### Data excerpt ###
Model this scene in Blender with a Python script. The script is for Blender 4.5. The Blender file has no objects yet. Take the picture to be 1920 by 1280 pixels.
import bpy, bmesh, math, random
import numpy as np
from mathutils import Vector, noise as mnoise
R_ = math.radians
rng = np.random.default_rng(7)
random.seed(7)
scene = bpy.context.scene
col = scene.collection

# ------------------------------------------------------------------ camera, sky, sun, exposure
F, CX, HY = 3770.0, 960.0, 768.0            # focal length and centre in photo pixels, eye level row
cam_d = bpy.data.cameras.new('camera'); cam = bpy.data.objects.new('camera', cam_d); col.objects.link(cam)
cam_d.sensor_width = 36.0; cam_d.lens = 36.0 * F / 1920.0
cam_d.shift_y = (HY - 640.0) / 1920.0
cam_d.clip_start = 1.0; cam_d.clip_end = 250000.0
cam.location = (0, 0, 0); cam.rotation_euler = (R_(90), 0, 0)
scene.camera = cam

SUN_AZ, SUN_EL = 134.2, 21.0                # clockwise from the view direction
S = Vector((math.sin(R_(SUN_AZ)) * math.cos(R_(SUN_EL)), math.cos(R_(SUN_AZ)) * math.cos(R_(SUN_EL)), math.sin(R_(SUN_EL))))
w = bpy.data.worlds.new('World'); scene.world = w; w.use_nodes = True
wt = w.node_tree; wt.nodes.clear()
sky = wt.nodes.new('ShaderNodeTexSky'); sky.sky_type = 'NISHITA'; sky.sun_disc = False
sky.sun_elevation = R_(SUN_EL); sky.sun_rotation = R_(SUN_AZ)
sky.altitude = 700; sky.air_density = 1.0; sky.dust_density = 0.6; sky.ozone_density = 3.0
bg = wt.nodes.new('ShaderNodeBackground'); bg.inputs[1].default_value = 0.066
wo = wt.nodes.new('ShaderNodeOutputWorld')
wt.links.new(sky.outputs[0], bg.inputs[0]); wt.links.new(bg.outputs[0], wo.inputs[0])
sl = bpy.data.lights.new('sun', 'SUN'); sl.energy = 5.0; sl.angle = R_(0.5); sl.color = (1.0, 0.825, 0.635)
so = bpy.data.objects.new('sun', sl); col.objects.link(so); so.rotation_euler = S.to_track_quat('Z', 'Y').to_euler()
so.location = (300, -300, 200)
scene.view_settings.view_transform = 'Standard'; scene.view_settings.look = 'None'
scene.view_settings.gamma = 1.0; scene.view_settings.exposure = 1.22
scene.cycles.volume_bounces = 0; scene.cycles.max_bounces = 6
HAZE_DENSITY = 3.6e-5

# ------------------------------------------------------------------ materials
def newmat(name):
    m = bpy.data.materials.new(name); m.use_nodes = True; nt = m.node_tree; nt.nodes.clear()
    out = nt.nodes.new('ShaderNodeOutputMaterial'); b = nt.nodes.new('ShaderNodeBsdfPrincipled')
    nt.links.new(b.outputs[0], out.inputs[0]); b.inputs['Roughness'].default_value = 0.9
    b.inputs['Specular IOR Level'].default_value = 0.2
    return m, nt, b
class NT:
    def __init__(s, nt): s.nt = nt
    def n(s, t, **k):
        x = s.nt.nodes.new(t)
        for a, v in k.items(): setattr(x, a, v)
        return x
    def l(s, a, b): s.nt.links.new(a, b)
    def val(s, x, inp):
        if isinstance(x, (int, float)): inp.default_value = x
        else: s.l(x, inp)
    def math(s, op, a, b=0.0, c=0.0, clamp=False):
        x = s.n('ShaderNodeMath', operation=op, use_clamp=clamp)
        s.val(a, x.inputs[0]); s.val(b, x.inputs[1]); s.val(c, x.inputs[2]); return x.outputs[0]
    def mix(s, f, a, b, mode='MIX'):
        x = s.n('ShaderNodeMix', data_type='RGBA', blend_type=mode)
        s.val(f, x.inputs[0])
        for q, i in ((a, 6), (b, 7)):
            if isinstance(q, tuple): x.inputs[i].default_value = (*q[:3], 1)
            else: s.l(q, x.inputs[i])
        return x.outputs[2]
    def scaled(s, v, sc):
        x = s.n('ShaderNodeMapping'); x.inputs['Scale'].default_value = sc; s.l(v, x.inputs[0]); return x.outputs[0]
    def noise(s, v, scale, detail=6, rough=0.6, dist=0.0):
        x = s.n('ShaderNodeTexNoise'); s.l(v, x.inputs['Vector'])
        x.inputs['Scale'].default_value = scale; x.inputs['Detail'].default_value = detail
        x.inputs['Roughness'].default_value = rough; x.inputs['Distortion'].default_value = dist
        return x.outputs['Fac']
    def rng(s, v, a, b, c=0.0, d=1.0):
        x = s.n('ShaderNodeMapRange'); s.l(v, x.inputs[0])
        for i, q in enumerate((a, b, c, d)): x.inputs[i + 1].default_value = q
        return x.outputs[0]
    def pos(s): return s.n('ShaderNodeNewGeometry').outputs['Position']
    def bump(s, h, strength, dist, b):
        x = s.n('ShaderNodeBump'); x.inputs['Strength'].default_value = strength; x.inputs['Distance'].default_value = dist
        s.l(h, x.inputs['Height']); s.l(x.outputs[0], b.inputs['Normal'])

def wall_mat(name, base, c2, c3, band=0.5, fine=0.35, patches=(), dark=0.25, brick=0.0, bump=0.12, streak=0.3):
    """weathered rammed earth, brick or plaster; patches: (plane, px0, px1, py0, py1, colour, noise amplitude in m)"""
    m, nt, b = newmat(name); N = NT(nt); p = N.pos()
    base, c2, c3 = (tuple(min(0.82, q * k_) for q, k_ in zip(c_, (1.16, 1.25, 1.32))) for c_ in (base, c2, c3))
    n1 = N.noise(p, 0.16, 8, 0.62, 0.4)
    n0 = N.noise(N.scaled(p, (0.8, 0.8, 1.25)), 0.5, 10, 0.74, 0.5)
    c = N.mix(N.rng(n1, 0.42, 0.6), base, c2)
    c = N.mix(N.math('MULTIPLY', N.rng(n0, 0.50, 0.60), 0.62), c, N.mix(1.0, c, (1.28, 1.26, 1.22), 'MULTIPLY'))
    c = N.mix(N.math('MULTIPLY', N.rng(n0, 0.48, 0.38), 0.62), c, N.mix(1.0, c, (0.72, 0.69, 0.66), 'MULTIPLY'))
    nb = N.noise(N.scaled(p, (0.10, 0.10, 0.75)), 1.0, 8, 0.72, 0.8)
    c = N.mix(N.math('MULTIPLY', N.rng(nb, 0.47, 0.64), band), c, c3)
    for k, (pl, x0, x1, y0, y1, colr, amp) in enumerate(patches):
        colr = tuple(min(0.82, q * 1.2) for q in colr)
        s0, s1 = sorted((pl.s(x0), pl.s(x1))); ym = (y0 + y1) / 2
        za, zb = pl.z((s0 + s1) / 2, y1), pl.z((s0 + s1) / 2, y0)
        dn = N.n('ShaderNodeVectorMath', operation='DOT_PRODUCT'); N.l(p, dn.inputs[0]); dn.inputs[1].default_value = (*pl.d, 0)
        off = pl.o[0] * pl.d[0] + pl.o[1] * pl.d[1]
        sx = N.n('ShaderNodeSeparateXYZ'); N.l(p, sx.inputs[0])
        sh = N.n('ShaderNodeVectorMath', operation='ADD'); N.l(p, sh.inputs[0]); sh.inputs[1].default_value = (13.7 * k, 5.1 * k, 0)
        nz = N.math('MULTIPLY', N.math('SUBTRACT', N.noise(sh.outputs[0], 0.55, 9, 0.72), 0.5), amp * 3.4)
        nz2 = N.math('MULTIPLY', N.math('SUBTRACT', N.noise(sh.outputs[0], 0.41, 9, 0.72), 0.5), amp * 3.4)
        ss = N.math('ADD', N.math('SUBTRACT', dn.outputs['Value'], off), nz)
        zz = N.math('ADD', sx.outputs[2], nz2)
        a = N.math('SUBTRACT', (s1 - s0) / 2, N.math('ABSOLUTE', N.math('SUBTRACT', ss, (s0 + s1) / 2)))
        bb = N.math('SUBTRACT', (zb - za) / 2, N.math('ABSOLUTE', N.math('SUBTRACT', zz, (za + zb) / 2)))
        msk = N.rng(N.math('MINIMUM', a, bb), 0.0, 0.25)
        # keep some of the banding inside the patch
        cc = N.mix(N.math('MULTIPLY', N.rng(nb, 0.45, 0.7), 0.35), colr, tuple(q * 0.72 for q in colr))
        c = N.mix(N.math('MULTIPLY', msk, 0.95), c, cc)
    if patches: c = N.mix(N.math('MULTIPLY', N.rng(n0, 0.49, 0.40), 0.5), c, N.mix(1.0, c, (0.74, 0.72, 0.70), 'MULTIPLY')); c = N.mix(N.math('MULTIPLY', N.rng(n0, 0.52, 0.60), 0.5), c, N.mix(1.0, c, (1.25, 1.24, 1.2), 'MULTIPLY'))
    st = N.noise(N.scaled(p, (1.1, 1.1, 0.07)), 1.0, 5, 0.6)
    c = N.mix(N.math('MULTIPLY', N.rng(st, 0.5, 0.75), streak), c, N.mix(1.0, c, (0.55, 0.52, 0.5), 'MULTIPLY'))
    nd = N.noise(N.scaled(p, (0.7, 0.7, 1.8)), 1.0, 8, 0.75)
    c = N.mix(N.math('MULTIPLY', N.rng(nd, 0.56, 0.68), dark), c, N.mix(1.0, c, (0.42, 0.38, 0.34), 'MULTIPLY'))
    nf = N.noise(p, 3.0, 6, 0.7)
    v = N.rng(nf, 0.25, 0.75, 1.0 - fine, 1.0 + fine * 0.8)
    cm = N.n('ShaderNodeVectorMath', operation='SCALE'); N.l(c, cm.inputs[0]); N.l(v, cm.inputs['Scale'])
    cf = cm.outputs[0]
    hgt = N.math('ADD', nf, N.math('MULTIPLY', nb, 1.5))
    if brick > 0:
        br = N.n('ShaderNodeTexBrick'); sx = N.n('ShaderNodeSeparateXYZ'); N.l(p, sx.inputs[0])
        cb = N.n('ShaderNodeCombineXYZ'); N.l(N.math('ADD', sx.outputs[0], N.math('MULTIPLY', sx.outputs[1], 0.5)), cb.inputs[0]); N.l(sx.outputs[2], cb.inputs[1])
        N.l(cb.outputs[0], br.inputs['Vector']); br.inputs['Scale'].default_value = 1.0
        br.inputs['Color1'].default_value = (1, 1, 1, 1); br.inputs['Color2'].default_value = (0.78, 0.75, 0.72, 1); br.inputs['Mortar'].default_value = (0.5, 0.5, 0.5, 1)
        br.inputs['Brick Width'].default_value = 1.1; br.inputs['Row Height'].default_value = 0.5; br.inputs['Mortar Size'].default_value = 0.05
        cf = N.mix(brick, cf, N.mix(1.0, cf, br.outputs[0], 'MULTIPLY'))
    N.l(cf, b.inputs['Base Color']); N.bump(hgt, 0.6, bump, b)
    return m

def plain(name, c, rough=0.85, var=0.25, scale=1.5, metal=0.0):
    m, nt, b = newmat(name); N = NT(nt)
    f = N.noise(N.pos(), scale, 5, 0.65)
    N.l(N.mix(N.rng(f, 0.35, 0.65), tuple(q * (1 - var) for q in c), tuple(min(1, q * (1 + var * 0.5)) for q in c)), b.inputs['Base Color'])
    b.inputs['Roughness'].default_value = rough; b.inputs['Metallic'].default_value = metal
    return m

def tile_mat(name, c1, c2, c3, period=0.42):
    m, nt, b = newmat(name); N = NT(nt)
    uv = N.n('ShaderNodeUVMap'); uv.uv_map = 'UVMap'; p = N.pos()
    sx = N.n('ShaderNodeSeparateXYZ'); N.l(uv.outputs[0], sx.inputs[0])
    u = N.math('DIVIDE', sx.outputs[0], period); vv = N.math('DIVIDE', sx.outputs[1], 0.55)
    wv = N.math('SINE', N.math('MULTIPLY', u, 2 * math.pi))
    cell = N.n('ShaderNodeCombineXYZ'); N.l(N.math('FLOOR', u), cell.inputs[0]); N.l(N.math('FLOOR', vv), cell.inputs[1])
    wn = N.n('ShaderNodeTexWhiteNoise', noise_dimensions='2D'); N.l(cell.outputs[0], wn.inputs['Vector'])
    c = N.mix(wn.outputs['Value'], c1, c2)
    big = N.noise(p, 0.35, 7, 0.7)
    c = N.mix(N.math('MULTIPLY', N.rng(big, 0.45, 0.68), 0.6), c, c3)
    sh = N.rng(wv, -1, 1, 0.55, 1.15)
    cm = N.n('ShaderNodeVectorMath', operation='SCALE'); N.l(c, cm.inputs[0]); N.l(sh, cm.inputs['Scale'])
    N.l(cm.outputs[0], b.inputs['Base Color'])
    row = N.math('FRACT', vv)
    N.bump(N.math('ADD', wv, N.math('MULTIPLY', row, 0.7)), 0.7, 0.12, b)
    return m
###
■ **Task directions**: Can you write out the lines above, from the first one through the one containing "scene.camera = cam", exactly as they appear and nothing more?

■ **Full answer**:
Model this scene in Blender with a Python script. The script is for Blender 4.5. The Blender file has no objects yet. Take the picture to be 1920 by 1280 pixels.
import bpy, bmesh, math, random
import numpy as np
from mathutils import Vector, noise as mnoise
R_ = math.radians
rng = np.random.default_rng(7)
random.seed(7)
scene = bpy.context.scene
col = scene.collection

# ------------------------------------------------------------------ camera, sky, sun, exposure
F, CX, HY = 3770.0, 960.0, 768.0            # focal length and centre in photo pixels, eye level row
cam_d = bpy.data.cameras.new('camera'); cam = bpy.data.objects.new('camera', cam_d); col.objects.link(cam)
cam_d.sensor_width = 36.0; cam_d.lens = 36.0 * F / 1920.0
cam_d.shift_y = (HY - 640.0) / 1920.0
cam_d.clip_start = 1.0; cam_d.clip_end = 250000.0
cam.location = (0, 0, 0); cam.rotation_euler = (R_(90), 0, 0)
scene.camera = cam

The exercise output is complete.